Posted Mar 12, 2009 18:12 UTC (Thu) by davecb (subscriber, #1574)
In reply to: ext4 and data loss by jimparis
Parent article: ext4 and data loss

On a system that predates POSIX and/or logging filesystems, you will get the behavior you expect: this is exactly the Unix V6 behavior. The data blocks will be written out, then the inode's length field will be updated, then the (atomic) rename will compete and the file will be replaced.

POSIX doesn't guarantee that: it allows people experimenting with delaying or reordering for performance reasons to weaken the guarantees.
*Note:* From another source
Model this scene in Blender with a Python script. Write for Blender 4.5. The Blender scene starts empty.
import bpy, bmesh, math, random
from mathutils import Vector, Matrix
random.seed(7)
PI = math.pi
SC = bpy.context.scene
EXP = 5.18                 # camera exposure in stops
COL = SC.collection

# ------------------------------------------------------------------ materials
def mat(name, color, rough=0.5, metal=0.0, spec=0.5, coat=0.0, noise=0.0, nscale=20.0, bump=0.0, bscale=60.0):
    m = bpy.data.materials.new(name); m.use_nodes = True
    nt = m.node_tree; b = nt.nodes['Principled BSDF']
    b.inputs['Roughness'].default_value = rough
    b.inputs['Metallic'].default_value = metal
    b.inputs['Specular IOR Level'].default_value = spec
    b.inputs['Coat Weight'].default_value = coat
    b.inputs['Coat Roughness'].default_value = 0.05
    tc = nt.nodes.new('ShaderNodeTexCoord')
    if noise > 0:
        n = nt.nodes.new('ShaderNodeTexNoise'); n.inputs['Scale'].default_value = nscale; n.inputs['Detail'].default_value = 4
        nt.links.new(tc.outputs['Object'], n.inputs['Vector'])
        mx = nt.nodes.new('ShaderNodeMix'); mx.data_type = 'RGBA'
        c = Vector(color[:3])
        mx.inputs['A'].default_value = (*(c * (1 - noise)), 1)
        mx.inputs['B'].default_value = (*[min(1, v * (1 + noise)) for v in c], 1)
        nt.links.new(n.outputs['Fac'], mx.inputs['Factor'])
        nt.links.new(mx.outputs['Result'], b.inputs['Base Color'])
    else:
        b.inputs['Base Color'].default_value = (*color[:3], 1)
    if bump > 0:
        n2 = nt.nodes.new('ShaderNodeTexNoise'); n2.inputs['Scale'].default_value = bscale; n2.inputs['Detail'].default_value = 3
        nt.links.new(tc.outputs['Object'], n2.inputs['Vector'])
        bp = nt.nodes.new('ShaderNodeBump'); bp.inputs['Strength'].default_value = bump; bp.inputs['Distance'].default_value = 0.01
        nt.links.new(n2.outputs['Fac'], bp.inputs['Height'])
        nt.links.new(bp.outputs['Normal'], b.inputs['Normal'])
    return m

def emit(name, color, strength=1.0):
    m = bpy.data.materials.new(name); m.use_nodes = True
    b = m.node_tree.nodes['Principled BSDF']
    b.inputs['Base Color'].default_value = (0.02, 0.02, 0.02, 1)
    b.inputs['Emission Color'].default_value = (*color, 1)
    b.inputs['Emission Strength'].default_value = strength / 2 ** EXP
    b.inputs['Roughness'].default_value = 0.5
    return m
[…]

Research filesystems tried both, and found that one could get considerable performance advantages by reordering the writes to be in elevator order, and delaying them until there was enough data to coalesce adhacent writes. Some of this is now broadly available SCSI's "tag queueing". Alas, if a write failed, the on-disk data was now inconsistent, and one could end up with a disk of garbage.

A former colleague, then at UofT, found he could reorder and coalesce with great benefit, so long as he inserted "barriers" into the sequence where there were correctness-critical orderings. Those has to remain, but most of the performance could be kept, with a write cache and a delay of a few seconds.

Now we're working with journaled filesystems, which reduce the cost of preserving order even more, but have separated metadata from data updates. This introduced an new opportunity to inadvertently order updates that broke the older, but unpublished, correctness criteria.

Some journaled filesystems guarantee that the sequence you (and I) use is correctness-preserving. ZFS is one of these. Others, including ext3 and 4, leave a window in which a crash will will render the filesystem inconsistent. Ext3 has a small window, and for unknown reasons, ext4 has one as wide as the delay period.

I'm of the opinion both could have arbitrarily small risk periods, and with a persistent write cache or journal, both can avoid all risk. However, changing the algorithm to one which is correctness-preserving would arguably be a better answer.